The Dark Summer: Normandy 1944
On 6 June 1944, the western Allies landed in Normandy, and after bloody fighting, gained a lodgement in Nazi-occupied France. Caught off-guard and crippled by both Allied air superiority and Hitler's interference, the Germans under Field Marshal Rommel nevertheless put up a ferocious defense that threatened to turn the hedgerows of Normandy into a WWI stalemate. Only after three bloody months did the Allies shatter the German defenses, breaking out to overrun France, Belgium, and parts of Holland. Yet, despite horrible losses, enough Germans escaped the “Pocket at Falaise” to halt the Allies at the German border. The dark summer of 1944 would be followed by an even darker winter.
The Dark Summer: Normandy 1944 is the latest in Ted S. Raicer's WWII operational series that began with The Dark Valley: The East Front Campaign 1941-45. The game uses a chit-pull activation system that determines both the order and type of each sides' actions during the game's ten action-packed turns, covering June 6 to August 21, 1944.
The Dark Summer: Normandy 1944 is a game of moderate complexity, but nevertheless covers all the most important elements of the campaign.
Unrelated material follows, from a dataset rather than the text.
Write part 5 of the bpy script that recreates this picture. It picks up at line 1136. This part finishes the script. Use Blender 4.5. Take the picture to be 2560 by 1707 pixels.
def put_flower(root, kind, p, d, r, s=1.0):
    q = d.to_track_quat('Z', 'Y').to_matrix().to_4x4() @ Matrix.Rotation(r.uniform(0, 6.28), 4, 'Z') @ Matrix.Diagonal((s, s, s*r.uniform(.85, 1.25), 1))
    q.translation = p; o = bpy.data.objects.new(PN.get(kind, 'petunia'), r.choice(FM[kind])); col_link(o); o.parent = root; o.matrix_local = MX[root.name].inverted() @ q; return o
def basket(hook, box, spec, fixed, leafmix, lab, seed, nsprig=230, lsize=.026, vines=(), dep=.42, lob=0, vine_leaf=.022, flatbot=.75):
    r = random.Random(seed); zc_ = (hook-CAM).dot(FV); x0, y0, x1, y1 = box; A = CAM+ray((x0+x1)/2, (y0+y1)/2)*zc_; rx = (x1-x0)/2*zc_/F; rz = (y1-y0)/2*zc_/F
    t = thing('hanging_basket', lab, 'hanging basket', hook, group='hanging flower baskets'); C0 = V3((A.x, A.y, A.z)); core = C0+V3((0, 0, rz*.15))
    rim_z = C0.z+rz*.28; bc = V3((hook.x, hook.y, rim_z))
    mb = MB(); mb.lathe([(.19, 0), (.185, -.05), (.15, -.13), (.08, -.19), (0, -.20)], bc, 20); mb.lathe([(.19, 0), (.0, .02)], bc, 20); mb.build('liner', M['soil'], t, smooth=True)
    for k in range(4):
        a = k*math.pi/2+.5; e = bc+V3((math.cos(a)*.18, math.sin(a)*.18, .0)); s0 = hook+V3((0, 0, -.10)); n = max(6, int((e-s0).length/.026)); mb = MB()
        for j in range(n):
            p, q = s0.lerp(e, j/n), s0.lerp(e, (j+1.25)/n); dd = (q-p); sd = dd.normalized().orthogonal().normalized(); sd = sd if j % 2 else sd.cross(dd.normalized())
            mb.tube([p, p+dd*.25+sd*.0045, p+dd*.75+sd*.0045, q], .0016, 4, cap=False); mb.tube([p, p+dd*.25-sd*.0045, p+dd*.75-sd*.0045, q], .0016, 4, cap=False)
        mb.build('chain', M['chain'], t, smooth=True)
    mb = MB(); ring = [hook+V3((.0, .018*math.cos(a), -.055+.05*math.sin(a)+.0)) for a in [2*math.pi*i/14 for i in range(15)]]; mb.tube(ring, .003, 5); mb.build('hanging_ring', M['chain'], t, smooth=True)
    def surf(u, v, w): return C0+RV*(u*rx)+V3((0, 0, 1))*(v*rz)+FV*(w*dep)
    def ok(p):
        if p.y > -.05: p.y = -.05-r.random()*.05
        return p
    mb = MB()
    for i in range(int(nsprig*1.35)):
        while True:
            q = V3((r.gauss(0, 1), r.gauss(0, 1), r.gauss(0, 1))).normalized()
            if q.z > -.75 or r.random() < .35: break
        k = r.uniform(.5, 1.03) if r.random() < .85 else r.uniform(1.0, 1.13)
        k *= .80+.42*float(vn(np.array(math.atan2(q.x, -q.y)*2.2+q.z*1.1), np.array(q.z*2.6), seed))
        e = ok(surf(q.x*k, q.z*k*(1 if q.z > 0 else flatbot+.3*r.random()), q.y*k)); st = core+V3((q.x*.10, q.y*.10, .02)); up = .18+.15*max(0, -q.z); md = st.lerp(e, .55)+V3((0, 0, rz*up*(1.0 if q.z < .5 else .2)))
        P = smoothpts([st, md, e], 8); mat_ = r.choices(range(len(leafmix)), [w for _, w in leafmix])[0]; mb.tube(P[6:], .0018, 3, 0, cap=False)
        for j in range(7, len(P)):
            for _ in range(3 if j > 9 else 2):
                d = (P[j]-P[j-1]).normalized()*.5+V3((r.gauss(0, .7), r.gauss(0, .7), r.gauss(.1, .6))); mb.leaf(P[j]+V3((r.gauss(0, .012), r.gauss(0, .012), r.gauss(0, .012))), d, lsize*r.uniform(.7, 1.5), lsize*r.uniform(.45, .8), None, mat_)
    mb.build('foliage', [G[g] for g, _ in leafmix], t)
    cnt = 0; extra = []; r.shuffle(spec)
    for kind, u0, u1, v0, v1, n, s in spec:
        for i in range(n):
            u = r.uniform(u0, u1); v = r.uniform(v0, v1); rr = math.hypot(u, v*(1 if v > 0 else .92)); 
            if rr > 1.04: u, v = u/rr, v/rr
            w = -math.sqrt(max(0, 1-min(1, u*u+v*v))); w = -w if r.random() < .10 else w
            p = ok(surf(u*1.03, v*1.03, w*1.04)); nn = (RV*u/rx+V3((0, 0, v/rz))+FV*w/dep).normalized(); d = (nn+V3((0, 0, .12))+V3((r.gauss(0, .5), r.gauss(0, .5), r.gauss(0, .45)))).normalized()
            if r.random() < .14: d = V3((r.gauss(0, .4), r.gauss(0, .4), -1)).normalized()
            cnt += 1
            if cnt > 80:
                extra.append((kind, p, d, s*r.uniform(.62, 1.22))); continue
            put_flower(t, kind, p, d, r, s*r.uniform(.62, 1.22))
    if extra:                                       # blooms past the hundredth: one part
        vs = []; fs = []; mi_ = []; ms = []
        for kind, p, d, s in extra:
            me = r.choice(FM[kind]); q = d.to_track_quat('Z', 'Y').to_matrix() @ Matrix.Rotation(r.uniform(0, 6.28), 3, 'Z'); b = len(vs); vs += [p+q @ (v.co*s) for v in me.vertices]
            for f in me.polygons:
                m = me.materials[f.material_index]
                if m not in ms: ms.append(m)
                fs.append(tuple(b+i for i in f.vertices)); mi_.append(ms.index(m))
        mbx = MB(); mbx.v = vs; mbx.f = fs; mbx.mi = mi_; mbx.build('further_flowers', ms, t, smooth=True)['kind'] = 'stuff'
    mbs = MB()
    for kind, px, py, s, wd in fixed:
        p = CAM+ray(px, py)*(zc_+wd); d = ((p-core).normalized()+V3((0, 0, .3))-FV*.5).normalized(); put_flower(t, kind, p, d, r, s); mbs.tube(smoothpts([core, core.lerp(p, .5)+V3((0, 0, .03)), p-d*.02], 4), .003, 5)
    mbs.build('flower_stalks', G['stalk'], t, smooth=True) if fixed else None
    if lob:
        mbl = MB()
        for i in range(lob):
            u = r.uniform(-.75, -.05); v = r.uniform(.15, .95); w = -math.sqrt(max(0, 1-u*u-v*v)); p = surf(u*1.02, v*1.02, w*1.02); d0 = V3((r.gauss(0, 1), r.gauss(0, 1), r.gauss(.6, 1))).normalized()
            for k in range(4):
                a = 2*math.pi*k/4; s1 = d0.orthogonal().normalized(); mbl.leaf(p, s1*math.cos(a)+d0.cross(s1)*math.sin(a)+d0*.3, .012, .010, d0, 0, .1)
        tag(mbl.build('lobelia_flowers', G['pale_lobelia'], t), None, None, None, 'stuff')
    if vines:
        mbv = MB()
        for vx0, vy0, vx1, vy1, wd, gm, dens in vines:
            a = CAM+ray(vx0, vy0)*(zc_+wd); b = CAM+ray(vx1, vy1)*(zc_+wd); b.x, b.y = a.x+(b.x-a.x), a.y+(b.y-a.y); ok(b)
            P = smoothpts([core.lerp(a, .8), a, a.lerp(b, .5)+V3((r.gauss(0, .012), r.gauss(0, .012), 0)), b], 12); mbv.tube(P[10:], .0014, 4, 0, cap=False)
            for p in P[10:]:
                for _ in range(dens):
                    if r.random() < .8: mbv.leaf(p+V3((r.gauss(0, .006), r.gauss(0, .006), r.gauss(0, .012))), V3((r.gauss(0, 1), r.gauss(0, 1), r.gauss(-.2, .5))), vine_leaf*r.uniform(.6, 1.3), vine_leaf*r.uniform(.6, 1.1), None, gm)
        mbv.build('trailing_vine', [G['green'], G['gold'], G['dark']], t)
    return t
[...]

There are rules for the D-Day Landings, untried German strong-points and Ost battalions, Allied tac-air and carpet bombing, Allied artillery superiority, German nebelwerfer and flak guns, Allied naval support, the conquest of Cherbourg, exiting and re-entering the map, and variable entry and possible delay of both side's reinforcements.
A game on an epic campaign that is playable in a single day's gaming and with a small footprint that will allow it to be left set-up for solo study, The Dark Summer: Normandy 1944 is a must-have for fans of WWII operational games, the "Dark" system, or students of the campaign for northwest Europe.